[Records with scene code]
____________________

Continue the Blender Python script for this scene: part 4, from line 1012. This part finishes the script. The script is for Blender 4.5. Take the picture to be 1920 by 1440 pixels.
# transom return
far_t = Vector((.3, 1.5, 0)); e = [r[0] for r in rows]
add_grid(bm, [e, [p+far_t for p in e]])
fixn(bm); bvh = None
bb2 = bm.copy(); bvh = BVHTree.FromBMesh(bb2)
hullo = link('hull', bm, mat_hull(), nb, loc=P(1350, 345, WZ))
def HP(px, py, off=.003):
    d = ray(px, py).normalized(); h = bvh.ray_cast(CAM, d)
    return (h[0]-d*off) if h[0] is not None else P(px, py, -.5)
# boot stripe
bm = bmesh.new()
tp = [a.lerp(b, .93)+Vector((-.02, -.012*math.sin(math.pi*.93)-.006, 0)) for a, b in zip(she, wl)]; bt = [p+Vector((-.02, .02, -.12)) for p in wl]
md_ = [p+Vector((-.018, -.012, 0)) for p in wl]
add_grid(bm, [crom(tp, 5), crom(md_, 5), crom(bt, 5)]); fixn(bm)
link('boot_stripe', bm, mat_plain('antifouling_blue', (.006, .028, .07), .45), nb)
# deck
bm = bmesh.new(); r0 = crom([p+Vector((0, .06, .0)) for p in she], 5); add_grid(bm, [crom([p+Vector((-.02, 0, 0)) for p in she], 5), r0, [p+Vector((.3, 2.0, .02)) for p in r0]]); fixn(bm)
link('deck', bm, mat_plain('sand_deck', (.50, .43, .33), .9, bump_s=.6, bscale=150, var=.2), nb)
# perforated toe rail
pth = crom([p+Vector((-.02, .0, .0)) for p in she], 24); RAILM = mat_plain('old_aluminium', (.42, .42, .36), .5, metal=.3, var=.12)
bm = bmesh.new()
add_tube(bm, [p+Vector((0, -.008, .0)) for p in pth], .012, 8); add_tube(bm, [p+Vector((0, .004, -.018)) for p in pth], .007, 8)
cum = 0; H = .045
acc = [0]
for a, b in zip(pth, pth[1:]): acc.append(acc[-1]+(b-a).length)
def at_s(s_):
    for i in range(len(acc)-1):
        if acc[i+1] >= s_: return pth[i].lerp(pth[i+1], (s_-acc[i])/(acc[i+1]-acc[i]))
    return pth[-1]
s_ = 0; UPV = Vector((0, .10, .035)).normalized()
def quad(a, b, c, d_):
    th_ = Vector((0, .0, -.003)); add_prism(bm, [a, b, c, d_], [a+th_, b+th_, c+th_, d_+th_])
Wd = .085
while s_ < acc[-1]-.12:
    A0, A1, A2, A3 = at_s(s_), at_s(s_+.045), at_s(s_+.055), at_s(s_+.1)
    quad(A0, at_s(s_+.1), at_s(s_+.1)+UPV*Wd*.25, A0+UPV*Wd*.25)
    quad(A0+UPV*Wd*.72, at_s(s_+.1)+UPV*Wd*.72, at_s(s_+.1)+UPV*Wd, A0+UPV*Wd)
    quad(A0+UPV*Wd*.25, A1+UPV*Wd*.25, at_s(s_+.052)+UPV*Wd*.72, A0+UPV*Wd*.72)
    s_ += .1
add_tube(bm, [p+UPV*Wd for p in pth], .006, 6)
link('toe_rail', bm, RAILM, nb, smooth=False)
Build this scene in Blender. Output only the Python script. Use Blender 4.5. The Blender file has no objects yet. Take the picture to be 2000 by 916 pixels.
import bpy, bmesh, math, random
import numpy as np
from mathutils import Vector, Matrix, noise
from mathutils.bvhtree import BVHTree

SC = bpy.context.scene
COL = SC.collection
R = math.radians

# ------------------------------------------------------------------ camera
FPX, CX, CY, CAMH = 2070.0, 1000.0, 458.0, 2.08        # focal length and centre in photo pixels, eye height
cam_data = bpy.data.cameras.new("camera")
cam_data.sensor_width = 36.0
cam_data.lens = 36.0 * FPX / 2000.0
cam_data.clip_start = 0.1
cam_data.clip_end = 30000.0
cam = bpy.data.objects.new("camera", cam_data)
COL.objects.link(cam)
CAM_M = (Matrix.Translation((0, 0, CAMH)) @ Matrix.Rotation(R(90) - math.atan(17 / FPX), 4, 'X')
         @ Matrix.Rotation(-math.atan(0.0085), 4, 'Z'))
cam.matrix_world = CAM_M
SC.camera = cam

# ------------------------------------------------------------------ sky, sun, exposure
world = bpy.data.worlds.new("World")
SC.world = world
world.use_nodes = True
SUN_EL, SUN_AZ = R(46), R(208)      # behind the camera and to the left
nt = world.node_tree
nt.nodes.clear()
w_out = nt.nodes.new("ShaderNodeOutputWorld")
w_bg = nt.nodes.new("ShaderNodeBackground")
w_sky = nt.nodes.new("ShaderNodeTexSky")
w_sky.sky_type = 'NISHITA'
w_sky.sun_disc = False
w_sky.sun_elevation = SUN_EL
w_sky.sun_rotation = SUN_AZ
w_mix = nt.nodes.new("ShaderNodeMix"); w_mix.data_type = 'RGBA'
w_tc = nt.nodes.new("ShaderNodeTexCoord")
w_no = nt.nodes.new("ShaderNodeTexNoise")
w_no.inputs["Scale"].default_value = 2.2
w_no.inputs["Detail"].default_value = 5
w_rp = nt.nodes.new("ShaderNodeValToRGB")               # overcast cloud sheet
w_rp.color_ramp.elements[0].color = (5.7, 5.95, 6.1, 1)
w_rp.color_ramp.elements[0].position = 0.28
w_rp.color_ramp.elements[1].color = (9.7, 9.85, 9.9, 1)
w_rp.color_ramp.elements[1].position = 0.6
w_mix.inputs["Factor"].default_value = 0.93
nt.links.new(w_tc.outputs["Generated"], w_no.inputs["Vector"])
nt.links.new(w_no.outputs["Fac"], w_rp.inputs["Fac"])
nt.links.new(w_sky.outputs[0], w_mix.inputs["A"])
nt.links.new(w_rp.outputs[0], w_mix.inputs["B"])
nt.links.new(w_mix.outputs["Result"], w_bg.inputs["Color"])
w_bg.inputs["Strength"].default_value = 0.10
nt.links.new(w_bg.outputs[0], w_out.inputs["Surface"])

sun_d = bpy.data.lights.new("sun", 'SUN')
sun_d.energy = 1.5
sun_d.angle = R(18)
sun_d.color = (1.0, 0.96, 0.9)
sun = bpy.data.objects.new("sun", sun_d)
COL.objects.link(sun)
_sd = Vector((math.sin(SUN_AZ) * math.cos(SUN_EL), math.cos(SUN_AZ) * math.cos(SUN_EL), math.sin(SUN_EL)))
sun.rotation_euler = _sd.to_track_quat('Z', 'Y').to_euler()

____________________

Return each line of the records above exactly as it reads.

Continue the Blender Python script for this scene: part 4, from line 1012. This part finishes the script. The script is for Blender 4.5. Take the picture to be 1920 by 1440 pixels.
# transom return
far_t = Vector((.3, 1.5, 0)); e = [r[0] for r in rows]
add_grid(bm, [e, [p+far_t for p in e]])
fixn(bm); bvh = None
bb2 = bm.copy(); bvh = BVHTree.FromBMesh(bb2)
hullo = link('hull', bm, mat_hull(), nb, loc=P(1350, 345, WZ))
def HP(px, py, off=.003):
    d = ray(px, py).normalized(); h = bvh.ray_cast(CAM, d)
    return (h[0]-d*off) if h[0] is not None else P(px, py, -.5)
# boot stripe
bm = bmesh.new()
tp = [a.lerp(b, .93)+Vector((-.02, -.012*math.sin(math.pi*.93)-.006, 0)) for a, b in zip(she, wl)]; bt = [p+Vector((-.02, .02, -.12)) for p in wl]
md_ = [p+Vector((-.018, -.012, 0)) for p in wl]
add_grid(bm, [crom(tp, 5), crom(md_, 5), crom(bt, 5)]); fixn(bm)
link('boot_stripe', bm, mat_plain('antifouling_blue', (.006, .028, .07), .45), nb)
# deck
bm = bmesh.new(); r0 = crom([p+Vector((0, .06, .0)) for p in she], 5); add_grid(bm, [crom([p+Vector((-.02, 0, 0)) for p in she], 5), r0, [p+Vector((.3, 2.0, .02)) for p in r0]]); fixn(bm)
link('deck', bm, mat_plain('sand_deck', (.50, .43, .33), .9, bump_s=.6, bscale=150, var=.2), nb)
# perforated toe rail
pth = crom([p+Vector((-.02, .0, .0)) for p in she], 24); RAILM = mat_plain('old_aluminium', (.42, .42, .36), .5, metal=.3, var=.12)
bm = bmesh.new()
add_tube(bm, [p+Vector((0, -.008, .0)) for p in pth], .012, 8); add_tube(bm, [p+Vector((0, .004, -.018)) for p in pth], .007, 8)
cum = 0; H = .045
acc = [0]
for a, b in zip(pth, pth[1:]): acc.append(acc[-1]+(b-a).length)
def at_s(s_):
    for i in range(len(acc)-1):
        if acc[i+1] >= s_: return pth[i].lerp(pth[i+1], (s_-acc[i])/(acc[i+1]-acc[i]))
    return pth[-1]
s_ = 0; UPV = Vector((0, .10, .035)).normalized()
def quad(a, b, c, d_):
    th_ = Vector((0, .0, -.003)); add_prism(bm, [a, b, c, d_], [a+th_, b+th_, c+th_, d_+th_])
Wd = .085
while s_ < acc[-1]-.12:
    A0, A1, A2, A3 = at_s(s_), at_s(s_+.045), at_s(s_+.055), at_s(s_+.1)
    quad(A0, at_s(s_+.1), at_s(s_+.1)+UPV*Wd*.25, A0+UPV*Wd*.25)
    quad(A0+UPV*Wd*.72, at_s(s_+.1)+UPV*Wd*.72, at_s(s_+.1)+UPV*Wd, A0+UPV*Wd)
    quad(A0+UPV*Wd*.25, A1+UPV*Wd*.25, at_s(s_+.052)+UPV*Wd*.72, A0+UPV*Wd*.72)
    s_ += .1
add_tube(bm, [p+UPV*Wd for p in pth], .006, 6)
link('toe_rail', bm, RAILM, nb, smooth=False)
Build this scene in Blender. Output only the Python script. Use Blender 4.5. The Blender file has no objects yet. Take the picture to be 2000 by 916 pixels.
import bpy, bmesh, math, random
import numpy as np
from mathutils import Vector, Matrix, noise
from mathutils.bvhtree import BVHTree

SC = bpy.context.scene
COL = SC.collection
R = math.radians

# ------------------------------------------------------------------ camera
FPX, CX, CY, CAMH = 2070.0, 1000.0, 458.0, 2.08        # focal length and centre in photo pixels, eye height
cam_data = bpy.data.cameras.new("camera")
cam_data.sensor_width = 36.0
cam_data.lens = 36.0 * FPX / 2000.0
cam_data.clip_start = 0.1
cam_data.clip_end = 30000.0
cam = bpy.data.objects.new("camera", cam_data)
COL.objects.link(cam)
CAM_M = (Matrix.Translation((0, 0, CAMH)) @ Matrix.Rotation(R(90) - math.atan(17 / FPX), 4, 'X')
         @ Matrix.Rotation(-math.atan(0.0085), 4, 'Z'))
cam.matrix_world = CAM_M
SC.camera = cam

# ------------------------------------------------------------------ sky, sun, exposure
world = bpy.data.worlds.new("World")
SC.world = world
world.use_nodes = True
SUN_EL, SUN_AZ = R(46), R(208)      # behind the camera and to the left
nt = world.node_tree
nt.nodes.clear()
w_out = nt.nodes.new("ShaderNodeOutputWorld")
w_bg = nt.nodes.new("ShaderNodeBackground")
w_sky = nt.nodes.new("ShaderNodeTexSky")
w_sky.sky_type = 'NISHITA'
w_sky.sun_disc = False
w_sky.sun_elevation = SUN_EL
w_sky.sun_rotation = SUN_AZ
w_mix = nt.nodes.new("ShaderNodeMix"); w_mix.data_type = 'RGBA'
w_tc = nt.nodes.new("ShaderNodeTexCoord")
w_no = nt.nodes.new("ShaderNodeTexNoise")
w_no.inputs["Scale"].default_value = 2.2
w_no.inputs["Detail"].default_value = 5
w_rp = nt.nodes.new("ShaderNodeValToRGB")               # overcast cloud sheet
w_rp.color_ramp.elements[0].color = (5.7, 5.95, 6.1, 1)
w_rp.color_ramp.elements[0].position = 0.28
w_rp.color_ramp.elements[1].color = (9.7, 9.85, 9.9, 1)
w_rp.color_ramp.elements[1].position = 0.6
w_mix.inputs["Factor"].default_value = 0.93
nt.links.new(w_tc.outputs["Generated"], w_no.inputs["Vector"])
nt.links.new(w_no.outputs["Fac"], w_rp.inputs["Fac"])
nt.links.new(w_sky.outputs[0], w_mix.inputs["A"])
nt.links.new(w_rp.outputs[0], w_mix.inputs["B"])
nt.links.new(w_mix.outputs["Result"], w_bg.inputs["Color"])
w_bg.inputs["Strength"].default_value = 0.10
nt.links.new(w_bg.outputs[0], w_out.inputs["Surface"])

sun_d = bpy.data.lights.new("sun", 'SUN')
sun_d.energy = 1.5
sun_d.angle = R(18)
sun_d.color = (1.0, 0.96, 0.9)
sun = bpy.data.objects.new("sun", sun_d)
COL.objects.link(sun)
_sd = Vector((math.sin(SUN_AZ) * math.cos(SUN_EL), math.cos(SUN_AZ) * math.cos(SUN_EL), math.sin(SUN_EL)))
sun.rotation_euler = _sd.to_track_quat('Z', 'Y').to_euler()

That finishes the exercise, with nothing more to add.